When Sally invites him back to her boarding house - she likes him enough to get over her annoyance over his petulant displays of jealousy - Joe sits in the drawing room, glaring with barely suppressed rage at the presence of the other boarders. But when Sally and he are finally on their own, she is then in constant flight from him, flitting to the mantelpiece for cigarettes and sitting at the piano to play. Asquith shoots Joe stretching out his hands towards Sally’s back as if the intention is more to murder than to love. The whole evening is a blackly comic romantic disaster of which Joe seems unaware: when Sally closes the front door on him, he leans against it with an enraptured look on his face, while Sally, on the other side of the door, looks tired and thoughtful, then shrugs it all off.

A Cottage On Dartmoor was made at the tail end of the silent period, a fact that the film itself alludes to in the first scene in the hairdresser’s when Joe invites Sally to “the talkies.” It’s certainly a curious effect to be watching a silent film which contains a lengthy sequence of characters (Joe follows Sally and her farmer on a date) watching an early sound film in a cinema. In fact, originally there was a sound recording for this talkie sequence but that’s now lost, yet it’s still fascinating in its own right. Asquith plays up the social comedy of the setting as much as its significance to Joe’s story, concentrating on the variety of different social types and their reactions to what’s happening on the screen (which we never see ourselves). So, there are shots of the orchestra packing up, playing cards and drinking beer once the silent comedy short is replaced by the sound feature while a series of different characters are picked out from the audience—an elderly woman who needs the dialogue repeated through her ear trumpet, two schoolboys who are surprised by the resemblance of the man next to them to Harold Lloyd (this is Asquith himself), an older man that falls asleep, a man more interested in his woman companion than in the talkie, and so forth.

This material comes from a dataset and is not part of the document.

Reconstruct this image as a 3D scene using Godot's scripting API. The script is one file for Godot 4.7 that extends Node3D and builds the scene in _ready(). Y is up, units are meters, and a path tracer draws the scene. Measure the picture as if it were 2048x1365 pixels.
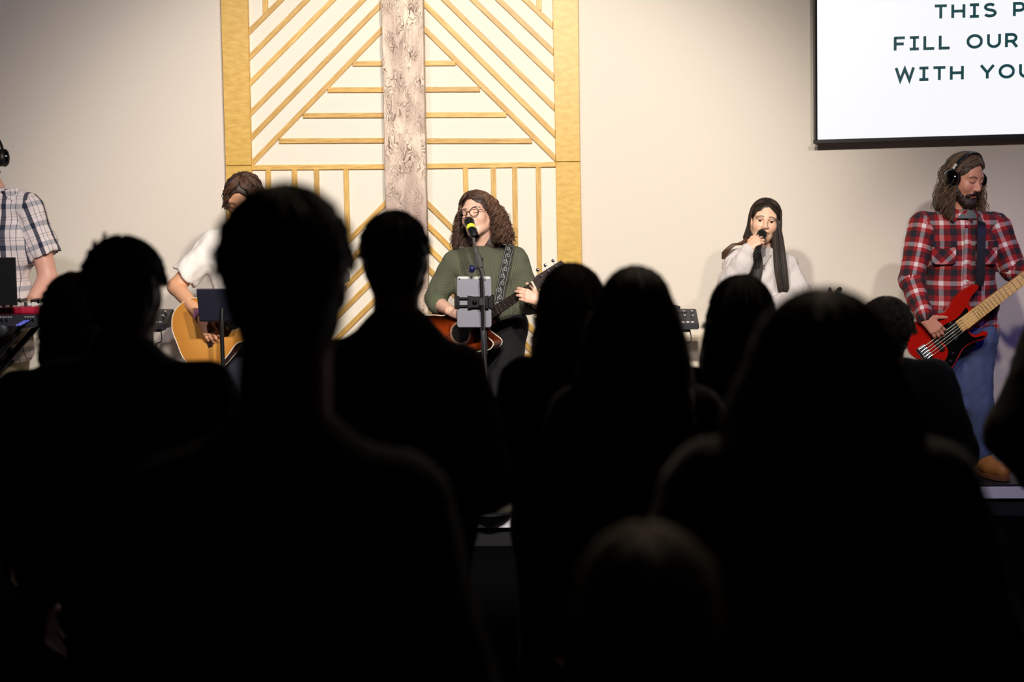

This then segues into a series of violent fantasies on Joe’s part - forcibly kissing Sally, preparing to cut the farmer’s throat with a razor, leaping on him in the cinema - where, cleverly, Asquith’s cuts to audience reactions to the film seem to be reactions to Joe’s fantasies. After the screening, when Asquith cuts from Joe hiding in the shadows outside Sally’s boarding house to a brightly-lit shot of him stropping his razor, this seems at first to be another fantasy. But it proves to be the start of the final sequence of the flashback with its inevitable violent outcome, which Asquith narrates with a succession of Gance-like rapid cuts, culminating in imagery of a fraying rope, cannon blasting, and a flash of red.

Joe’s fate is rather set with the return to the sombre gloom-ridden tone of the frame story, but this only emphasises the strength of Asquith’s visual imagination at work in this film. The thematic climax of Joe’s repentance and Sally’s forgiveness now leaves no place for Joe in the story. When Joe pulls out from the clothes he’s been given to aid him in his escape a photograph of Sally in front of a tree in blossom, Asquith contrasts that sardonically with the dark silhouette of a leafless Dartmoor tree, a symbol of Joe’s own blighted life. But in the end, Joe is granted his own epiphanic release from his torments with the film’s final, corresponding shot of a tree in bloom, a refutation of the barren landscape of Dartmoor.